Fast forward again to Monday of this week and my tale of Crossing The Appomattox. Loren & I had kept in touch over the years and I had sent him an e-mail telling of The Parsons’ Rant. He decided to drop by & happened to read the Appomattox story. Two days later, Loren sent me an e-mail containing a link to a collection of photos taken between 1947 & 1957. The bulk of the photos were of the Hercules Powder Company plant in Hopewell, VA. My father worked for Hercules as did my mother – that’s where they met – other family members and some of our neighbours.

It was a treat to look through those old photos. I had worked at Hercules in the summer during my college years and I saw buildings that I had worked in and a familiar face or two. My mother was an industrial nurse at Hercules and there was this one photo showing one of her successors sitting behind the same desk and probably in the same chair as she had. I passed the link on to my brother who had also done summer work at Hercules and had a few of his own tales to tell.

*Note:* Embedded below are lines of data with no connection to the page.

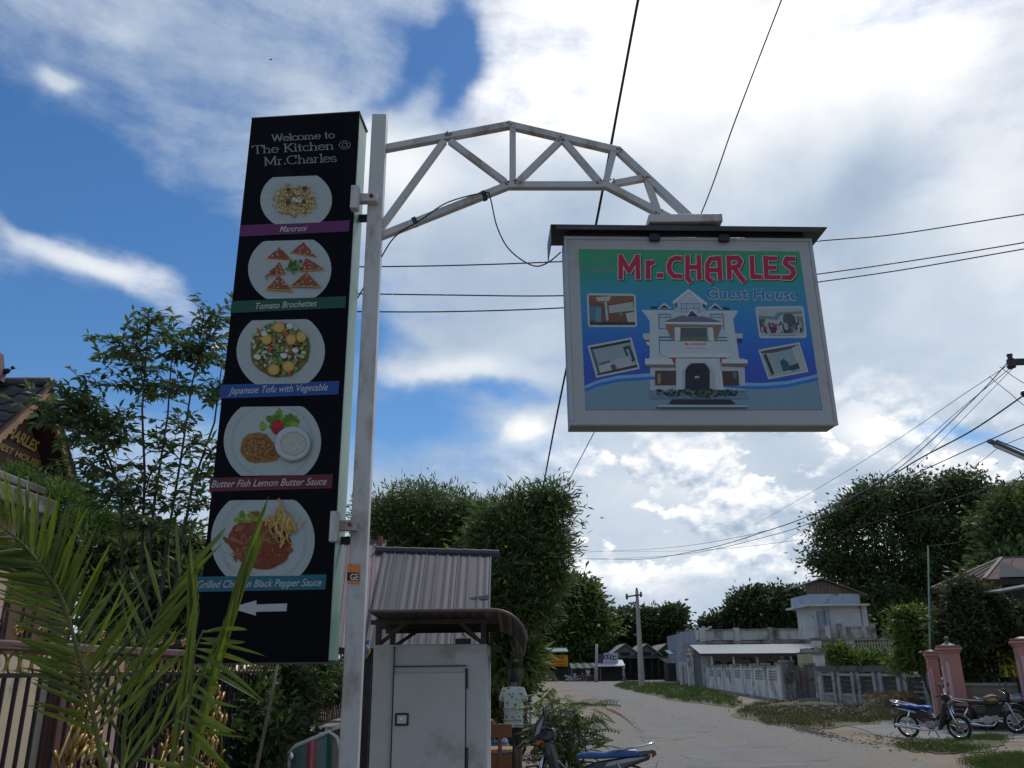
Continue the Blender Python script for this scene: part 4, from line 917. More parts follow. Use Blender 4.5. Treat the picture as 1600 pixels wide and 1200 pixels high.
tree('garden_shrub', 'low green shrub right of the small bright shrub, under the balustrade', [pb(1375, 1035, 47, 16, 16), pb(1395, 1045, 46, 14, 12)], gbase(1375, 47), [(0, 0)], 160, 18, .45, .26, .4, [L_MID, L_BR], tr=.05, cat='shrub')
tree('mango_sapling', 'leafy sapling with long drooping leaves beside the right end of the curved canopy', [pb(805, 1010, 17, 24, 20), pb(822, 1030, 17, 18, 20), pb(790, 1030, 17, 22, 18)], gbase(812, 17), [(0, 0)], 120, 18, .26, .30, .22, [L_BR, L_MID], tr=.025, cat='tree', droop=-.5)
tree('hedge_bush', 'dark rounded bush behind the standing man in the floral shirt', [pb(800, 1070, 22, 34, 30), pb(812, 1052, 26, 12, 10), pb(775, 1100, 22, 20, 50)], gbase(805, 22), [(0, 0)], 500, 22, .3, .2, .4, [L_DARK, L_MID], tr=.05, cat='shrub')

def thicket(label, blobs, n, leaf, spread, mats):
    V = []
    o = crown(blobs, n, 24, spread, leaf, .5, mats, None, name='far_trees', shell=.2); o['label'] = label; return o
thicket('dark belt of trees closing the far end of the street', [pb(850, 1030, 165, 60, 22), pb(930, 1035, 165, 60, 18), pb(1000, 1028, 165, 50, 20), pb(1060, 1025, 165, 40, 22)], 1100, 1.2, 2.2, [L_DARK, L_RAIN])
thicket('dark belt of trees behind the pale buildings on the right', [pb(1140, 1000, 125, 60, 20), pb(1220, 1000, 125, 60, 26), pb(1300, 990, 125, 50, 40), pb(1380, 990, 110, 60, 50), pb(1460, 980, 100, 60, 60), pb(1540, 960, 90, 60, 80), pb(1600, 960, 90, 50, 80)], 2400, 1.0, 2.0, [L_DARK, L_RAIN])

# ================================================================== GREY KIOSK CABINET WITH CANOPY
def kiosk():
    Y = 5.6
    t = thing('kiosk_cabinet', 'tall pale grey metal cabinet with a locked door under a curved tin canopy', 'cabinet', (-.54, Y+.35, 0))
    cp = mat('cabinet_paint', (.42, .42, .41), .45, .06, 1.6, dirt=(.30, .29, .27), dirtamt=.3, dscale=2.6, bump=.03, bscale=40)
    dk = mat('door_gap', (.02, .022, .022), .8, .1)
    xl, xr = W(583, 1010, Y).x, W(761, 1008, Y).x; zt = 1.905; cx = (xl+xr)/2
    mb = MB(); mb.box((cx, Y+.42, zt/2), (xr-xl, .80, zt), None, cp); mb.build('body', None, t, bevel=.006)
    xs = W(615, 1050, Y).x
    mb = MB(); mb.box((xs, Y-.001+.0175, zt/2), (.004, .036, zt-.02), None, dk); mb.build('panel_seam', None, t)
    d0, d1 = W(615, 1042, Y), W(727, 1042, Y); xd0, xd1 = d0.x+.004, d1.x; zd = d0.z
    g = .006
    mb = MB(); mb.box(((xd0+xd1)/2, Y+.018, zd/2+.03), (xd1-xd0+g*2, .006, zd-.06+g*2), None, dk); mb.build('door_gap', None, t) if False else None
    mb = MB()
    mb.box(((xd0+xd1)/2, Y+.014, zd+.002), (xd1-xd0+2*g, .02, g), None, dk); mb.box((xd1+.003, Y+.014, zd/2), (g, .02, zd-.06), None, dk); mb.box((xd0-.003, Y+.014, zd/2), (g, .02, zd-.06), None, dk)
    mb.build('door_gap', None, t)
    mb = MB(); mb.box(((xd0+xd1)/2, Y+.008, zd/2), (xd1-xd0, .012, zd-.08), None, cp); door = mb.build('door', None, t, bevel=.003)
    for py in (1060, 1185):
        p = W(729, py, Y); mb = MB(); mb.tube([(p.x, Y+.006, p.z-.06), (p.x, Y+.006, p.z+.06)], .009, 8, DARKMETAL); mb.build('hinge', None, t)
    p = W(628, 1124, Y); mb = MB(); mb.box((p.x, Y-.002, p.z), (.085, .014, .075), None, DARKMETAL); mb.box((p.x, Y-.006, p.z), (.06, .016, .05), None, STEEL); mb.box((p.x-.005, Y-.012, p.z+.003), (.02, .02, .018), None, CHROME); mb.build('lock', None, door, bevel=.003)
    # writing paper notice on the top right
    a, b = W(712, 1020, Y), W(756, 1038, Y); mb = MB(); mb.box(((a.x+b.x)/2, Y+.018, (a.z+b.z)/2), (b.x-a.x, .003, a.z-b.z), None, flat(.46, .48, .50)); mb.build('taped_notice', None, t)
    # frame posts and braces
    fr = mat('rusty_dark_frame', (.05, .045, .042), .7, .25, 6, dirt=(.12, .06, .04), dirtamt=.3)
    yf, yb = Y+.05, Y+.72
    zc = lambda y: 2.085-.045*(y-5.3)
    for x in (xl+.025, xr-.025):
        for y in (yf, yb):
            mb = MB(); mb.box((x, y, (zt+zc(y))/2), (.035, .035, zc(y)-zt), None, fr); mb.build('post', None, t)
    for (x0, x1) in ((xl+.04, xl+.22), (xr-.04, xr-.20)):
        for y in (yf, yb):
            mb = MB(); mb.bar((x0, y, zt+.01), (x1, y, zc(y)-.01), .024, .024, (0, 1, 0), fr); mb.build('brace', None, t)
    # canopy: corrugated sheet, flat then curving down on the right
    tin = mat('canopy_tin', (.06, .055, .055), .6, .2, 5, metal=.2, dirt=(.10, .06, .055), dirtamt=.3)
    y0, y1 = 5.28, 6.60; xL = W(577, 955, y0).x; xR = W(765, 953, y0).x; prof = [(xL, 0)]
    n = 26
    for i in range(1, n): prof.append((xL+(xR-xL)*i/n, 0))
    for i in range(0, 15):
        a = math.pi/2*i/14; prof.append((xR+.215*math.sin(a), -.19*(1-math.cos(a))))
    mb = MB(); V = []; K = len(prof)
    for y in (y0, y1):
        for i, (x, z) in enumerate(prof): V.append((x, y, zc(y)+z+.008*math.sin(i*2.2)*(1 if i else 0)))
    for y in (y0, y1):
        for i, (x, z) in enumerate(prof): V.append((x+(.012 if i > n else 0), y, zc(y)+z+.008*math.sin(i*2.2)*(1 if i else 0)+.010))
    f = [(i, i+1, K+i+1, K+i) for i in range(K-1)]+[(2*K+i+1, 2*K+i, 3*K+i, 3*K+i+1) for i in range(K-1)]
    f += [(i+1, i, 2*K+i, 2*K+i+1) for i in range(K-1)]+[(K+i, K+i+1, 3*K+i+1, 3*K+i) for i in range(K-1)]+[(0, K, 3*K, 2*K), (K-1, 3*K-1, 4*K-1, 2*K-1)[::-1]]
    mb.add(V, f, tin); can = mb.build('canopy', None, t, smooth=True, auto=True)
    mb = MB(); rim = mat('canopy_rim', (.14, .085, .088), .5, .15, 6, dirt=(.1, .07, .06), dirtamt=.3)
    mb.tube([(x+(.01 if i > n else 0), y0-.004, zc(y0)+z+.008) for i, (x, z) in enumerate(prof)], .011, 6, rim); mb.build('rim', None, can, smooth=True)
    for y in (yf, (yf+yb)/2, yb):
        mb = MB(); mb.box((cx+.02, y, zc(y)-.022), (xr-xl+.10, .03, .03), None, fr); mb.build('purlin', None, t)
    # white bowl shaped disc hung at the right side
    p = W(765, 1058, 6.0); mb = MB(); mb.lathe((p.x-.03, p.y, p.z), [(0, 0), (.10, .004), (.135, .02), (.14, .035), (.10, .03), (0, .02)], 20, mat('enamel', (.55, .56, .55), .4, .05), axis=(1, 0, 0)); d = mb.build('round_lid', None, None, smooth=True)
    tag(d, 'round pale lid hung on the right flank of the grey cabinet', 'lid')
    # padlock tin box on top
    p = W(722, 1003, Y); mb = MB(); mb.box((p.x, Y+.12, zt+.018), (.10, .07, .036), None, BLACK); mb.tube([(p.x+.02, Y+.12, zt+.03), (p.x, Y+.12, zt+.07)], .003, 5, BLACK)
    tag(mb.build('small_black_box', None, None), 'small black box lying on top of the grey cabinet', 'box')
kiosk()

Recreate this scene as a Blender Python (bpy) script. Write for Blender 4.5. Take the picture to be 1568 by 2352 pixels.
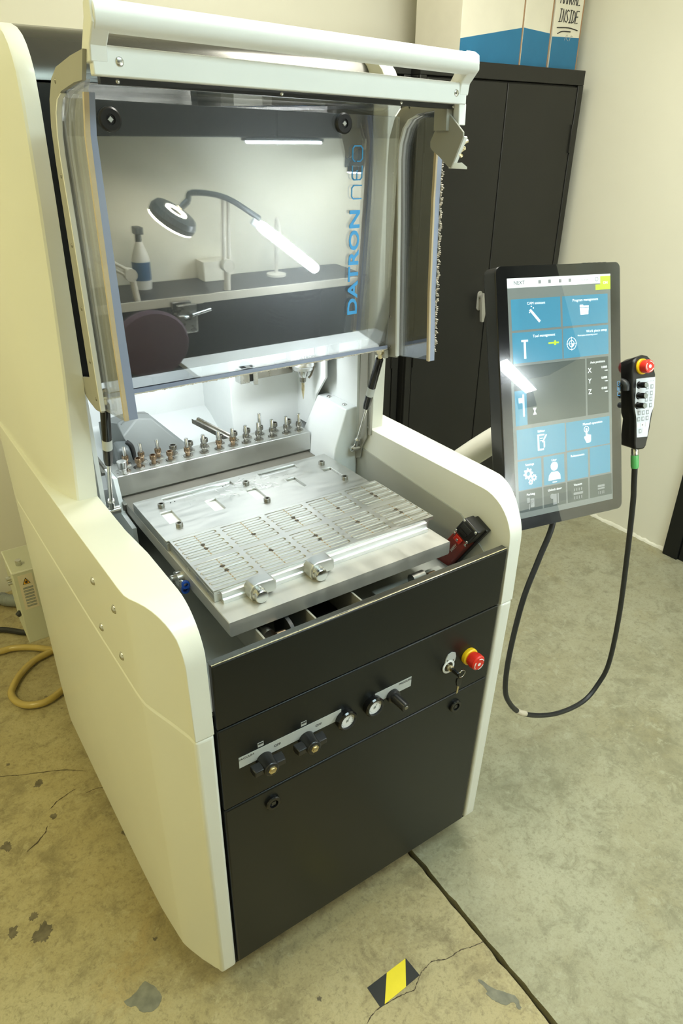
import bpy, bmesh, math, random
from mathutils import Vector, Matrix
random.seed(7)
PI = math.pi
for o in list(bpy.data.objects): bpy.data.objects.remove(o)
C = bpy.context.scene.collection
SC = bpy.context.scene
S = 0.9085            # drawing units -> metres

# ------------------------------------------------------------------ camera
def look(yaw, pitch, roll):
    f = Vector((math.sin(yaw)*math.cos(pitch), math.cos(yaw)*math.cos(pitch), -math.sin(pitch)))
    r = Vector((math.cos(yaw), -math.sin(yaw), 0)); u = r.cross(f)
    c, s = math.cos(roll), math.sin(roll)
    return c*r+s*u, -s*r+c*u, f
cam = bpy.data.cameras.new('camera'); camo = bpy.data.objects.new('camera', cam); C.objects.link(camo)
_r, _u, _f = look(.5942, .4918, .0061)
M_ = Matrix((( _r.x, _u.x, -_f.x, 0), (_r.y, _u.y, -_f.y, 0), (_r.z, _u.z, -_f.z, 0), (0, 0, 0, 1)))
M_.translation = Vector((-.2911, -.9041, 1.897))*S
camo.matrix_world = M_
cam.sensor_fit = 'VERTICAL'; cam.sensor_height = 36; cam.sensor_width = 24
cam.lens = 1582.6/2352*36; cam.clip_start = .02
SC.camera = camo
# ------------------------------------------------------------------ world, lights, exposure
w = bpy.data.worlds.new('world'); SC.world = w; w.use_nodes = True
w.node_tree.nodes['Background'].inputs[0].default_value = (1, .93, .8, 1)
w.node_tree.nodes['Background'].inputs[1].default_value = .25
def area(name, loc, rot, sx, sy, e, col):
    l = bpy.data.lights.new(name, 'AREA'); l.shape = 'RECTANGLE'; l.size = sx*S; l.size_y = sy*S; l.energy = e; l.color = col
    o = bpy.data.objects.new(name, l); C.objects.link(o); o.location = Vector(loc)*S; o.rotation_euler = rot
    return o
area('ceiling_lamp_warm', (-1.5, .35, 3.16), (0, 0, 0), .5, 1.5, 17, (1, .92, .46))
area('front_fill_lamp', (.9, -1.25, 3.16), (0, 0, 0), 1.5, .5, 23, (.72, .95, 1))  # added cool fill for the machine front, no such ceiling lamp known
area('ceiling_lamp_right', (1.25, .45, 3.16), (0, 0, 0), .5, 1.3, 31, (1, .98, .88))
SC.view_settings.view_transform = 'Standard'; SC.view_settings.look = 'None'
SC.view_settings.gamma = 1; SC.view_settings.use_curve_mapping = False
SC.view_settings.exposure = .55

# ------------------------------------------------------------------ materials
MT = {}
def mat(name, col, rough=.5, metal=0., coat=0., var=0., vscale=8., bump=0., bscale=60., emit=0., spec=.5, aniso=None, alpha=None):
    m = bpy.data.materials.new(name); m.use_nodes = True
    nt = m.node_tree; b = nt.nodes['Principled BSDF']
    b.inputs['Base Color'].default_value = (*col, 1); b.inputs['Roughness'].default_value = rough
    b.inputs['Metallic'].default_value = metal; b.inputs['Coat Weight'].default_value = coat
    b.inputs['Specular IOR Level'].default_value = spec
    if emit:
        b.inputs['Emission Color'].default_value = (*col, 1); b.inputs['Emission Strength'].default_value = emit
    tc = nt.nodes.new('ShaderNodeTexCoord')
    if var:
        n = nt.nodes.new('ShaderNodeTexNoise'); n.inputs['Scale'].default_value = vscale; n.inputs['Detail'].default_value = 5
        mp = nt.nodes.new('ShaderNodeMapping')
        if aniso: mp.inputs['Scale'].default_value = aniso
        nt.links.new(tc.outputs['Object'], mp.inputs['Vector']); nt.links.new(mp.outputs[0], n.inputs['Vector'])
        r = nt.nodes.new('ShaderNodeMapRange'); r.inputs[1].default_value = .3; r.inputs[2].default_value = .7
        r.inputs[3].default_value = 1-var; r.inputs[4].default_value = 1+var
        nt.links.new(n.outputs['Fac'], r.inputs[0])
        mx = nt.nodes.new('ShaderNodeVectorMath'); mx.operation = 'SCALE'; mx.inputs[0].default_value = col
        nt.links.new(r.outputs[0], mx.inputs['Scale']); nt.links.new(mx.outputs[0], b.inputs['Base Color'])
        if metal:
            r2 = nt.nodes.new('ShaderNodeMapRange'); r2.inputs[1].default_value = .3; r2.inputs[2].default_value = .7
            r2.inputs[3].default_value = max(.02, rough-.08); r2.inputs[4].default_value = rough+.1
            nt.links.new(n.outputs['Fac'], r2.inputs[0]); nt.links.new(r2.outputs[0], b.inputs['Roughness'])
    if bump:
        n2 = nt.nodes.new('ShaderNodeTexNoise'); n2.inputs['Scale'].default_value = bscale; n2.inputs['Detail'].default_value = 3
        nt.links.new(tc.outputs['Object'], n2.inputs['Vector'])
        bp = nt.nodes.new('ShaderNodeBump'); bp.inputs['Strength'].default_value = bump; bp.inputs['Distance'].default_value = .002
        nt.links.new(n2.outputs['Fac'], bp.inputs['Height']); nt.links.new(bp.outputs[0], b.inputs['Normal'])
    MT[name] = m; return m
mat('white_paint', (.79, .79, .705), .38, coat=.15, var=.012, vscale=5, bump=.03, bscale=300)
mat('white_alu', (.80, .81, .79), .42, var=.015, vscale=12)
mat('black_panel', (.0085, .0098, .009), .36, spec=.34, var=.12, vscale=4, bump=.03, bscale=400)
mat('dark_cover', (.085, .083, .07), .22, metal=.55, var=.06, vscale=3)
mat('black_plastic', (.013, .013, .013), .32, var=.1, vscale=20)
mat('black_gloss', (.008, .008, .008), .12, var=.1, vscale=20)
mat('dark_void', (.006, .006, .006), .8, var=.1)
mat('alu', (.60, .605, .58), .40, metal=1, var=.05, vscale=16, aniso=(1, 6, 1), bump=.02, bscale=500)
mat('alu_table', (.53, .515, .47), .44, metal=.6, var=.06, vscale=9, aniso=(5, 1, 1))
mat('alu_bright', (.74, .75, .75), .42, metal=1, var=.04, vscale=20)
mat('groove', (.60, .56, .46), .34, metal=.9, var=.2, vscale=40)
mat('groove_rust', (.42, .30, .16), .5, metal=.5, var=.25, vscale=40)
mat('grime', (.075, .06, .04), .7, var=.4, vscale=200)
mat('rack_shade', (.22, .20, .165), .5, metal=.6, var=.1, vscale=12)  # dark brown standing for the shade in front of the rack
mat('steel', (.60, .60, .58), .22, metal=1, var=.05, vscale=30)
mat('dark_steel', (.30, .29, .26), .3, metal=1, var=.1, vscale=30)
mat('bronze', (.36, .26, .17), .32, metal=1, var=.12, vscale=60)
mat('gold_zinc', (.62, .53, .33), .28, metal=1, var=.08, vscale=60)
mat('frame_grey', (.36, .35, .30), .45, metal=.15, var=.03, vscale=20)
mat('chamber', (.74, .77, .76), .45, var=.04, vscale=7, bump=.03, bscale=200)
mat('chamber_grey', (.17, .185, .18), .5, metal=.1, var=.06, vscale=9)
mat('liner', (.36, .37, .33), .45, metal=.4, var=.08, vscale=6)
mat('red_plastic', (.70, .03, .015), .35, var=.04, vscale=20)
mat('red_switch', (.24, .026, .016), .45, var=.12, vscale=30)
mat('yellow_plastic', (.85, .55, .01), .4, var=.04, vscale=20)
mat('white_print', (.85, .85, .82), .5, var=.02)
mat('grey_label', (.50, .52, .50), .45, var=.03, vscale=30)
mat('dark_print', (.05, .05, .05), .5, var=.05)
mat('blue_fitting', (.01, .09, .50), .35, var=.06, vscale=40)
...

He looked through the collection and noted that a number of the pictures were taken by “N. O. Howard” – better known as “Norm Howard”.  Mr. Howard was a ham radio operator and a figure in the Hopewell Boy Scout leadership who lived about two blocks from our house. His son was one of two passengers involved in the boating accident on the Appomattox River that took the life of my uncle so many years ago. If I had never met Loren Wilson, I probably would never have known about the photos and who took some of them.

And now you know the rest of the story.